Federal judge halts Trump’s order to end collective bargaining rights for many federal workers
CNN
A federal judge on Tuesday indefinitely blocked President Donald Trump’s effort to terminate the collective bargaining rights for more than a million federal employees.
A federal judge on Tuesday indefinitely blocked President Donald Trump’s effort to terminate the collective bargaining rights for more than a million federal employees. Judge James Donato of the US District Court in San Francisco granted the preliminary injunction requested by a coalition of unions whose members would be stripped of their collective bargaining rights under Trump’s executive order. However, Donato’s decision clashes with a May ruling by the DC Circuit Court of Appeals, which lifted a different judge’s block on Trump’s order pertaining to another union’s members.
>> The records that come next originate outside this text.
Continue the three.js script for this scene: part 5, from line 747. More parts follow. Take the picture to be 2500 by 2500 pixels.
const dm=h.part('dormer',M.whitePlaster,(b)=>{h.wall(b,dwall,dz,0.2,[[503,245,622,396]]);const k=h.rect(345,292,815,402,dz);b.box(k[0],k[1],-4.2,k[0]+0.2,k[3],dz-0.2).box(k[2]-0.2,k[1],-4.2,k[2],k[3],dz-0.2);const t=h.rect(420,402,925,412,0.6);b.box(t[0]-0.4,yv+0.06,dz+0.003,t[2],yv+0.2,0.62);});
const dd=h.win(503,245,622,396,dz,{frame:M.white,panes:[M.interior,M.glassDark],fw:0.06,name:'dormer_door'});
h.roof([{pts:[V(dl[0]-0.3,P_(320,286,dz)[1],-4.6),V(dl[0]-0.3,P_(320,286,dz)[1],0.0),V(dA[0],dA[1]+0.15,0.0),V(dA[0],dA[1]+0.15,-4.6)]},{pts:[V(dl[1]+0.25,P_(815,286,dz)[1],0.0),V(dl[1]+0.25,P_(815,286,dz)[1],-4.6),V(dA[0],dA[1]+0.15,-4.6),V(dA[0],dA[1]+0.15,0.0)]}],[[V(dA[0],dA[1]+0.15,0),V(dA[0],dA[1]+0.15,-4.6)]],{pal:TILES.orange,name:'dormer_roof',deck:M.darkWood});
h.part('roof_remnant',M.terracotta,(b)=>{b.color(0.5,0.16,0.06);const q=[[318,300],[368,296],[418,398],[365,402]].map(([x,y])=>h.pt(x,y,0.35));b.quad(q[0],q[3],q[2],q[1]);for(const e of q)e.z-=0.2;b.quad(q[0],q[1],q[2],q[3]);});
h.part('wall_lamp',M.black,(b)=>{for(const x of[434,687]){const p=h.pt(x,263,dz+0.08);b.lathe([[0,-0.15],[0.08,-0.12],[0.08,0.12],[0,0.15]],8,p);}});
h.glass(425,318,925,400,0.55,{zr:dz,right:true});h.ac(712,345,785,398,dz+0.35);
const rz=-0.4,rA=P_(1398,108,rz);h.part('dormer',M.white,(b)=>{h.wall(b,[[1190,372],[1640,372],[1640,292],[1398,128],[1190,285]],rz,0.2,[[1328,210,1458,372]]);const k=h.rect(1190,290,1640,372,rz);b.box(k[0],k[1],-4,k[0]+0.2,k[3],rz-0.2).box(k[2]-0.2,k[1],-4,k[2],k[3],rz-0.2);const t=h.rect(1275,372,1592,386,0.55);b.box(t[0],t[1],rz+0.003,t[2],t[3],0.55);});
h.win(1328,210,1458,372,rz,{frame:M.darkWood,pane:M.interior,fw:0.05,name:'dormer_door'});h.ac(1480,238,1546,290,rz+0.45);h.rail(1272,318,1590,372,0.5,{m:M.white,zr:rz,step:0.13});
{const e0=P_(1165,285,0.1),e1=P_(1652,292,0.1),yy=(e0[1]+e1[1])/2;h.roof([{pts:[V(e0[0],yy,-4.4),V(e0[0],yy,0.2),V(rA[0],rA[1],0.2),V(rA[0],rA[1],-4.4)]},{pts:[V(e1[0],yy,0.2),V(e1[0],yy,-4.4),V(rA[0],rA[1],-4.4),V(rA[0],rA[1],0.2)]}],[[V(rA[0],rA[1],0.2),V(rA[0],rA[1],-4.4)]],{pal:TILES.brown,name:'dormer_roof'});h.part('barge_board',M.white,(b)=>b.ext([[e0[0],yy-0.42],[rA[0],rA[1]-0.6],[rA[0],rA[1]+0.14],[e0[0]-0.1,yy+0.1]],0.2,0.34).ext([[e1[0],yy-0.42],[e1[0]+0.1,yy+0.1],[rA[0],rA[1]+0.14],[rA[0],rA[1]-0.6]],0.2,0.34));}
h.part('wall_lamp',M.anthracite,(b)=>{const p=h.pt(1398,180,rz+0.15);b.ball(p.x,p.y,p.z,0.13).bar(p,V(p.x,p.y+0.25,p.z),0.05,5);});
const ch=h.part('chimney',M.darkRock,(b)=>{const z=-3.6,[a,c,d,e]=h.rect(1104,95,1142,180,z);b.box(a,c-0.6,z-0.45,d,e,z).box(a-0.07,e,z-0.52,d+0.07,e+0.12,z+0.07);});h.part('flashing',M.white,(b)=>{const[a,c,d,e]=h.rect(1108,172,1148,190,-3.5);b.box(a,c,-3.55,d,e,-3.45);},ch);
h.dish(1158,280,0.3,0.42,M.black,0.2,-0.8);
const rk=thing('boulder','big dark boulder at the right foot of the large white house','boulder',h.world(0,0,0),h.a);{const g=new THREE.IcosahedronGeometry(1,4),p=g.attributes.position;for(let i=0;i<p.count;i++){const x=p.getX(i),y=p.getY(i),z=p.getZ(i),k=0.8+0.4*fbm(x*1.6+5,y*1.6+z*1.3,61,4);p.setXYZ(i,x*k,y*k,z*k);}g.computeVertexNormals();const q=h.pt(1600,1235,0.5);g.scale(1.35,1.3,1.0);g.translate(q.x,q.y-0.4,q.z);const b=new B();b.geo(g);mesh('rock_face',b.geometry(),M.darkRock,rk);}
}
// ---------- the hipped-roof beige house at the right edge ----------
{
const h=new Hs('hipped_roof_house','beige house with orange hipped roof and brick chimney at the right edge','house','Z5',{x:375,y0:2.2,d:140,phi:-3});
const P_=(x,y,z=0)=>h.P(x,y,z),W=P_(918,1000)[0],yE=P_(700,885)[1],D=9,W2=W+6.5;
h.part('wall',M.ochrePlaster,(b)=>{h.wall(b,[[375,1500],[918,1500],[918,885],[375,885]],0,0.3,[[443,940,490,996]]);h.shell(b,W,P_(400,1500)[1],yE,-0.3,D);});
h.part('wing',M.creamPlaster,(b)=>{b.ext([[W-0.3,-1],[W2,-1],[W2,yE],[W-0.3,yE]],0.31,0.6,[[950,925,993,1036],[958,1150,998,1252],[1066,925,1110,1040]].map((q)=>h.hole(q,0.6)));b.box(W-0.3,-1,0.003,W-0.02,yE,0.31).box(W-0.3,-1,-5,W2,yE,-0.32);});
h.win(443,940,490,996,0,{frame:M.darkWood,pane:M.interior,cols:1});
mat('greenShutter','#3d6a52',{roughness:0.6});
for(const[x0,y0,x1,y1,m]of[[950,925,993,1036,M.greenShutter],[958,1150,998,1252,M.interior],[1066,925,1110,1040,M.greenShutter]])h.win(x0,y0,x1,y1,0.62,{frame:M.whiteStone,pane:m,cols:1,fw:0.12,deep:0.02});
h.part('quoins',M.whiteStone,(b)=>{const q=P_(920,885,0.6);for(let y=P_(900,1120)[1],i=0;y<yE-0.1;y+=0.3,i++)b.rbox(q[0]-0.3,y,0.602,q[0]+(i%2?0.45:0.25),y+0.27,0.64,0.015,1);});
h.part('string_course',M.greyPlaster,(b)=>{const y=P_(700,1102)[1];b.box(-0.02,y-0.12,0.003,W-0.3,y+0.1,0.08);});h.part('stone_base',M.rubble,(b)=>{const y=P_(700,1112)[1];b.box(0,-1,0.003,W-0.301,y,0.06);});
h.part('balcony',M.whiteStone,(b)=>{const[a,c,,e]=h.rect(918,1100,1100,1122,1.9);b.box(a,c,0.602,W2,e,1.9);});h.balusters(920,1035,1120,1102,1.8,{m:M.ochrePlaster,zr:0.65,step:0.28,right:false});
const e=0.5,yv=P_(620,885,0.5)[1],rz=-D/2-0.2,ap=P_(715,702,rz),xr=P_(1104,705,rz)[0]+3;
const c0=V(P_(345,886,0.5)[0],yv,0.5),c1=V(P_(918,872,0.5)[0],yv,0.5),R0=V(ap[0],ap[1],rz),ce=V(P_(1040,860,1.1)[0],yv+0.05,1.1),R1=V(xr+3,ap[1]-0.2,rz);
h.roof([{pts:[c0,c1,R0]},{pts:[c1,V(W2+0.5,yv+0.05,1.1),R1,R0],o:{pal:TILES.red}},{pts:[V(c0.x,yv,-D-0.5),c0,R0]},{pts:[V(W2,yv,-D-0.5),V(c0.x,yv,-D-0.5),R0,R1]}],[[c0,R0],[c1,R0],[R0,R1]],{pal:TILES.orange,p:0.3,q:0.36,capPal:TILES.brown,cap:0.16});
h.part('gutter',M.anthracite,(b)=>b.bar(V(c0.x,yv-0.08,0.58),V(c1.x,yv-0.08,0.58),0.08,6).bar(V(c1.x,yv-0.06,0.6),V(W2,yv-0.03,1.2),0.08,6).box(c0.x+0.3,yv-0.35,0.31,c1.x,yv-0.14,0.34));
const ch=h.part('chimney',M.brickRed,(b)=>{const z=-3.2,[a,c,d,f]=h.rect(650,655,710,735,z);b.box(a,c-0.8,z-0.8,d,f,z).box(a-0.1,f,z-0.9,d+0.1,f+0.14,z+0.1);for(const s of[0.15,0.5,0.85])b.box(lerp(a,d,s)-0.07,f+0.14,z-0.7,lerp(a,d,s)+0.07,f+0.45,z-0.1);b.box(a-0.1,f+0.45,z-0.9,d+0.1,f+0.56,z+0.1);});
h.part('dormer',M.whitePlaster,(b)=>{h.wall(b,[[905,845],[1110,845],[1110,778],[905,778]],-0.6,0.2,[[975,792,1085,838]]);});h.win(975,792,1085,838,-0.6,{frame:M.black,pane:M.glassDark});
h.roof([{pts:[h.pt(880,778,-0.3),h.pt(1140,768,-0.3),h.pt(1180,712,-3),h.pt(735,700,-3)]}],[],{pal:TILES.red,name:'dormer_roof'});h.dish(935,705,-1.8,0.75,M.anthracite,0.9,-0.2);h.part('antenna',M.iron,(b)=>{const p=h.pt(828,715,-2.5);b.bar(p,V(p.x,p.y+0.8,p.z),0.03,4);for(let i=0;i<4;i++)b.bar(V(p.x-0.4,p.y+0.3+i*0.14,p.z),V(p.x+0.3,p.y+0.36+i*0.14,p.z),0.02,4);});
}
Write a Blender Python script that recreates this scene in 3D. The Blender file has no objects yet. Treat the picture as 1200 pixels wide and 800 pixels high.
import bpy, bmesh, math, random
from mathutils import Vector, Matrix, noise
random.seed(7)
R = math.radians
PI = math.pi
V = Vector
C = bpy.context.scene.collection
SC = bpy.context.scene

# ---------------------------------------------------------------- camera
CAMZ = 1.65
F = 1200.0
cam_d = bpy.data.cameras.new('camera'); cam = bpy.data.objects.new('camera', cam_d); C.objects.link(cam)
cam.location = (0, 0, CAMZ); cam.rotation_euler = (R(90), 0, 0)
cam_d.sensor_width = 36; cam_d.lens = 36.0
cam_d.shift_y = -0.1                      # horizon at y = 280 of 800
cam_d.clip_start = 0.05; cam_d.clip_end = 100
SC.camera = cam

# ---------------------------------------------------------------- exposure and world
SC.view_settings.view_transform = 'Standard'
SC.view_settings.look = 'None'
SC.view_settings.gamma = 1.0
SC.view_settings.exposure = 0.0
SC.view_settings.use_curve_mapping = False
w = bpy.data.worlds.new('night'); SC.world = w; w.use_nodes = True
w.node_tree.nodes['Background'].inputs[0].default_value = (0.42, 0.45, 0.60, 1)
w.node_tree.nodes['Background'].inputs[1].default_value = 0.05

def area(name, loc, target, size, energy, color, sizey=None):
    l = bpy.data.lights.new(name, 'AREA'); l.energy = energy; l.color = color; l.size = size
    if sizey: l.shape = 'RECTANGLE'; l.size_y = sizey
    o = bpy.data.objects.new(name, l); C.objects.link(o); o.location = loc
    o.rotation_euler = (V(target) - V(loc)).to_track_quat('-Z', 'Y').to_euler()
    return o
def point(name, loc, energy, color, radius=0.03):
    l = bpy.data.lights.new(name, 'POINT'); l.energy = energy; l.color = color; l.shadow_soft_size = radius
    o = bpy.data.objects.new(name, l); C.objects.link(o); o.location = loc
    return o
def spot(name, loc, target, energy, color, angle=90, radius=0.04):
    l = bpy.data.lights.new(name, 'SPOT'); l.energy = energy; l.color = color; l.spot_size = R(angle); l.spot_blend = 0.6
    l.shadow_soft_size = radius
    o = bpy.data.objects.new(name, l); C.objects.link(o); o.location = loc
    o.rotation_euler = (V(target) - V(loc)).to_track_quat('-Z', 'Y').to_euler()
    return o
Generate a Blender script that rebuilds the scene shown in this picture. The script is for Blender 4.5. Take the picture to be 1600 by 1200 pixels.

Donato, an appointee of former President Barack Obama, said the unions that brought the case before him had “demonstrated a serious question as to whether their First Amendment rights have been violated.” The judge said he was blocking the executive order pending a trial over the order’s constitutionality. “Plaintiffs have raised serious questions under the First Amendment that warrant further litigation,” he wrote, adding that the unions have shown they would face “a strong likelihood of irreparable harm from the loss of their collective bargaining and allied rights.” The Trump administration has the option of appealing Donato’s ruling to the 9th US Circuit Court of Appeals. At issue is Trump’s unprecedented executive order from March that seeks to abolish multiple agencies’ union contracts in the name of national security. It would apply to departments including State, Veterans Affairs and Justice, as well as smaller agencies such as the National Science Foundation and Nuclear Regulatory Commission.